I took that to heart, chose 5:00 pm (not a.m. although I’m not sure I needed to clarify that) as my magic hour, and began my very complicated relationship with red wine. It was love/hate; blessing and curse; friend and foe.
Alcoholism runs in my family. My mother confided once that her mother watered down the liquor bottles to prevent my grandfather from getting too far into the bag. And my grandfather on my dad’s side would go on benders and disappear for days at a time.
Addictions take all the pleasure out of vice.
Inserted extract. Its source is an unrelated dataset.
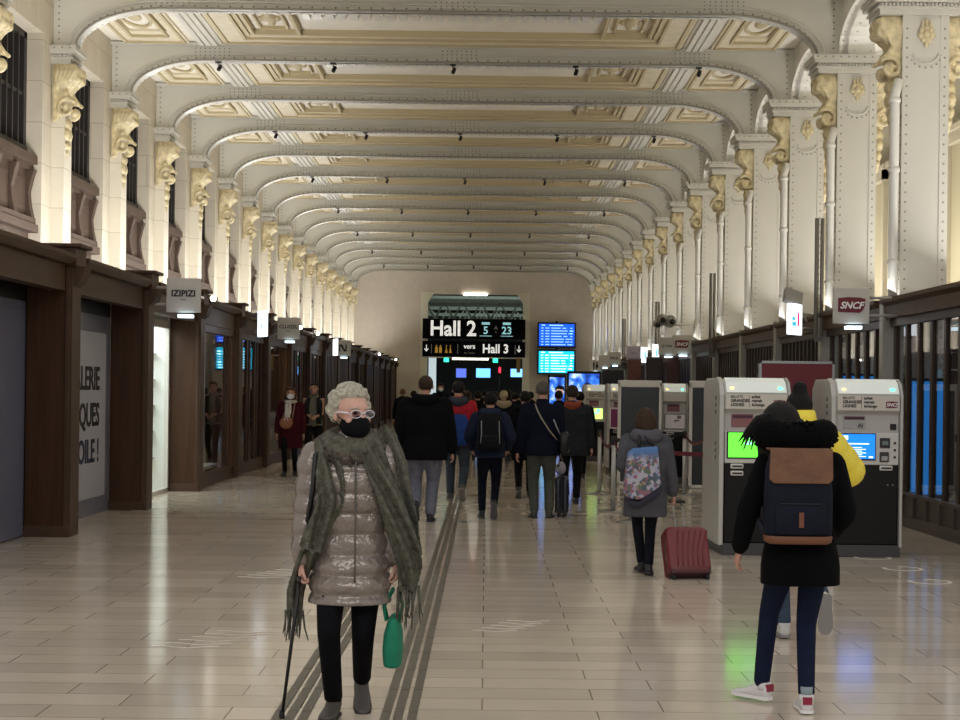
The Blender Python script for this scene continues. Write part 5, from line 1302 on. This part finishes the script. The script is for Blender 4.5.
b9, I = away(571, 505, 384, 'person in a dark grey coat with an orange collar behind the navy suitcase', w=1.12, coat=dict(col='26282c', hem=-.1, th=1.15, rough=.9), trousers=('t', '16161a', 1.0), hair=('2c2622', 'short'), hood=('8a4432', 1.0), vox=.013)
b10, I = away(524, 498, 390, 'person in a long black coat just left of the grey-haired person', w=1.0, coat=dict(col='08080c', hem=-.16, th=1.15, rough=.9), trousers=('t', '0e0e12', 1.0), hair=('0c0b0c', 'short'), hood=('0a0a0e', 1.1), vox=.013)
# ============ 11, 12 coming towards us
x, y = at(290, 476); B = (x, y, 0)
I = human(B, pi, 'person in a burgundy coat with white scarf and mask walking towards us', 1.62, 1.02, 2, head=(5, 0), feet=((.08, .12, .09, 0, -5), (-.08, -.1, .1, 12, 5)),
          coat=dict(col='3c0f18', hem=-.2, th=1.1, rough=.85, flare=1.1), trousers=('t', '121216', .9), shoes=('2e2c2c', '1c1c1c'), hair=('4a2a1e', 'bob'), mask='d8dce0', vox=.011)
sp = I['sp']; g = MB(); g.tube([sp(.05 * cos(R(a)), .04 * sin(R(a)), .325) for a in range(0, 360, 20)], .035, 10, closed=True)
ribbon(g, [sp(.02, .08, .31), sp(.015, .115, .22), sp(.03, .12, .12)], [.12, .12, .10], .012, seed=2); g.build('scarf', mat('white_scarf', 'cfcac0', .8, bump=.4), I['root'], remesh=.01)
g = MB(); g.tube([sp(.058 * cos(R(a)), -.03 + .03 * sin(R(a)), .39 + .05 * sin(R(a))) for a in range(-30, 211, 15)], .022, 10); g.build('hood_trim', mat('fur_beige', 'a8957a', .9, bump=.8), I['root'])
t = empty('handbag', B, pi, label='round tan handbag across the burgundy-coated person\'s front', cat='bag')
MB().ell((.06, .185, .98), (.125, .05, .115), 20, 12).build('bag_body', mat('tan_leather', '8a5a3a', .5), t); MB().tube([(.14, .16, 1.05), (.05, .19, 1.25), (-.07, .12, 1.4)], .008, 6).tube([(-.05, .18, 1.05), (-.08, .15, 1.25), (-.09, .1, 1.4)], .008, 6).build('strap', mat('strap_tan', 'a08a72', .6), t)
x, y = at(313, 467); B = (x, y, 0)
I = human(B, pi, 'person in a black open vest over grey shirt, behind the burgundy coat', 1.72, 1.0, 0, coat=dict(col='6e6c62', hem=-.02, th=.98, rough=.9, sleeves=False), trousers=('t', '14141a', 1.0), hair=('14100e', 'short'), hands=((.06, .25, 1.05), (-.08, .25, 1.04)), vox=.011)
sp = I['sp']; g = MB()
for sg in (-1, 1): ribbon(g, [sp(sg * .055, .035, .315), sp(sg * .078, .085, .22), sp(sg * .075, .09, .1), sp(sg * .075, .09, .0)], [.08, .13, .13, .13], .014, seed=2, n=10)
g.loft([[tuple(I['M'] @ V(p)) for p in ring(0, -.02, z * 1.72, a * 1.72, b_ * 1.72)] for z, a, b_ in ((-.02, .108, .07), (.1, .102, .07), (.25, .118, .07), (.3, .08, .045))]); g.build('vest', mat('vest_black', '0d0d10', .8), I['root'], remesh=.012, smooth=1)
# ============ far crowd
crowd = [(402, 447, 389, '101116', 'cropped', '6a4a3a', 'person in black at the far left of the crowd', 0), (440, 440, 384, '16171c', 'short', '1c1614', 'masked person in black far down the hall facing us', 1),
 (503, 470, 391, '10141e', 'short', 'a89a80', 'person with a pale fur-trimmed hood beside the navy-jacketed one', 0), (514, 462, 393, '141a28', 'short', '14100e', 'person in dark blue at the right of the fur-hooded one', 0),
 (477, 462, 392, '12131a', 'short', '14100e', 'person in dark clothes seen between red and navy jackets', 0), (467, 452, 391, '2a2420', 'bob', '3c2c20', 'person in a brown jacket deep in the crowd', 0),
 (413, 452, 391, '0e0f14', 'short', '14100e', 'person in black just left behind the large black jacket', 0), (495, 448, 392, '3a3c40', 'short', '2a1e18', 'person in mid grey deep in the crowd', 0),
 (484, 444, 391, '1a1c22', 'short', '100e0e', 'person in charcoal near the passage centre', 0), (509, 444, 391, '222630', 'bob', '2c2018', 'person in slate grey near the passage right', 0),
 (452, 443, 391, '20222a', 'short', '14100e', 'person in dark grey near the passage, left of centre', 0), (519, 450, 393, '0e1018', 'short', '14100e', 'person in black near the passage, rightmost', 0),
 (530, 455, 392, '15151a', 'short', '14100e', 'person in black walking toward the departures screens', 0), (462, 436, 390, '302a2a', 'short', '14100e', 'person in reddish brown at the passage entrance', 0), (558, 470, 391, '101218', 'short', '14100e', 'person in a dark coat seen between two taller walkers', 0),
 (579, 480, 392, '0d0e12', 'short', '14100e', 'person in black at the right edge of the walking group', 0)]
for i, (px, fy, top, c, hs, hcol, lab, rot) in enumerate(crowd):
    x, y = at(px, fy); H = max(1.52, min(1.82, CH + (VY + .0122 * (px - VX) - top) * y / F)); sgn = 1 if i % 2 else -1
    I = human((x, y, 0), pi if rot else 0, lab, H, .98 + .04 * (i % 4), 3, feet=((.08, .2 * sgn, .09 if sgn > 0 else .15, 0 if sgn > 0 else 30, 0), (-.08, -.2 * sgn, .15 if sgn > 0 else .09, 30 if sgn > 0 else 0, 0)),
          coat=dict(col=c, hem=-.05 - .05 * (i % 3), th=1.12, rough=.88), trousers=('t', ['14151a', '1e2430', '2a2a2e'][i % 3], 1.0), shoes=('1c1c1f', '6a6a6a'), hair=(hcol, hs), hood=((hcol if i == 2 else c), 1.35 if i == 2 else 1.0) if i % 2 == 0 else None, mask='c8d2dc' if rot else None, vox=.014 if not rot else .012)
# ------------------------------------------------------------ light
def area(name, loc, rot, sx, sy, power, col):
    l = bpy.data.lights.new(name, 'AREA'); l.shape = 'RECTANGLE'; l.size = sx; l.size_y = sy; l.energy = power; l.color = col
    o = bpy.data.objects.new(name, l); COL.objects.link(o); o.location = loc; o.rotation_euler = rot
    return o
WARM = (1, .975, .93)
LY = (13 + 79) / 2
area('uplight_left', (-5.6, LY, 3.1), (pi, R(-30), 0), 1.2, 66, 2150, WARM)
area('uplight_right', (5.2, LY, 2.98), (pi, R(30), 0), .2, 66, 110, WARM)
area('uplight_aisle', (6.75, LY, 2.98), (pi, R(22), 0), 1.4, 66, 2400, WARM)
area('front_fill', (-.5, -2.5, 6.6), (R(55), 0, 0), 9, 1.6, 260, (1, .98, .97))  # unseen fill lamp added behind the camera for highlights on coat and floor
area('shop_light', (-5.8, PY(-1) + 2, 2.85), (0, 0, 0), 1.2, 3, 75, (.9, 1, .97))
area('shop_light', (-5.8, PY(0) + 2, 2.85), (0, 0, 0), 1.0, 3, 60, (.95, .97, 1))
area('shop_light', (-5.8, PY(2) + 2, 2.85), (0, 0, 0), 1.0, 3, 80, (1, .8, .55))
area('shop_light', (-5.8, PY(5) + 2, 2.85), (0, 0, 0), 1.0, 3, 20, (1, .9, .8))
area('shop_light', (6.6, AY(-1) + 2, 2.75), (0, 0, 0), 1.0, 7, 45, (.85, .93, 1))
area('shop_light', (6.6, AY(6), 2.75), (0, 0, 0), 1.0, 40, 60, (.9, .9, 1))
area('far_hall_light', (0, 95, 8.5), (0, 0, 0), 8, 20, 800, (.9, 1, .95))
w = bpy.data.worlds.new('w'); sc.world = w; w.use_nodes = True
w.node_tree.nodes['Background'].inputs[0].default_value = (1, .97, .93, 1); w.node_tree.nodes['Background'].inputs[1].default_value = .55
# ------------------------------------------------------------ camera
cd = bpy.data.cameras.new('camera'); cam = bpy.data.objects.new('camera', cd); COL.objects.link(cam)
cd.sensor_width = 36; cd.lens = F * 36 / 960; cd.shift_x = -(VX - 480) / 960; cd.shift_y = (VY - 360) / 960; cd.clip_end = 300
cam.location = (0, 0, CH); cam.rotation_euler = Euler((pi / 2, 0, 0)); cam.rotation_euler.rotate_axis('Z', ROLL)
sc.camera = cam
sc.view_settings.view_transform = 'Standard'; sc.view_settings.look = 'None'; sc.view_settings.gamma = 1; sc.view_settings.exposure = .22
sc.view_settings.use_curve_mapping = False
I stopped drinking wine on December 31, 2016.
3. Mutiny
I raised my children to have a voice and to use it. Sometimes I’ve regretted that but only when their argument was so reasoned and well-articulated that I couldn't mom my way out of it. When M & P were young, the popular thinking of parenting “experts” (don’t get me started) was never to use the authoritarian-sounding phrase, “because I said so.” But, and this is important, when your children know how to think for themselves and learn to trust that they know themselves better than you ever will, a parent’s defenses are few. “Because I said so” comes in handy when you simply do not have the time for debate and mutiny is not on the agenda.
Tight ship? Definitely not. I wish I knew how to do that. It feels like life with small children might have been less chaotic, more regulated and routine. But, for me, every day was a new day to reinvent the parenting wheel. Why learn from mistakes when you could just repeat them?
Now that M & P are well on their way to being adults, I take great comfort knowing that I must have done something right because they keep coming home to visit, keep texting and calling, keep sharing their lives and loves with me. We muddle through. And, I am happy to report, we do it with the full spectrum of expletives at the ready.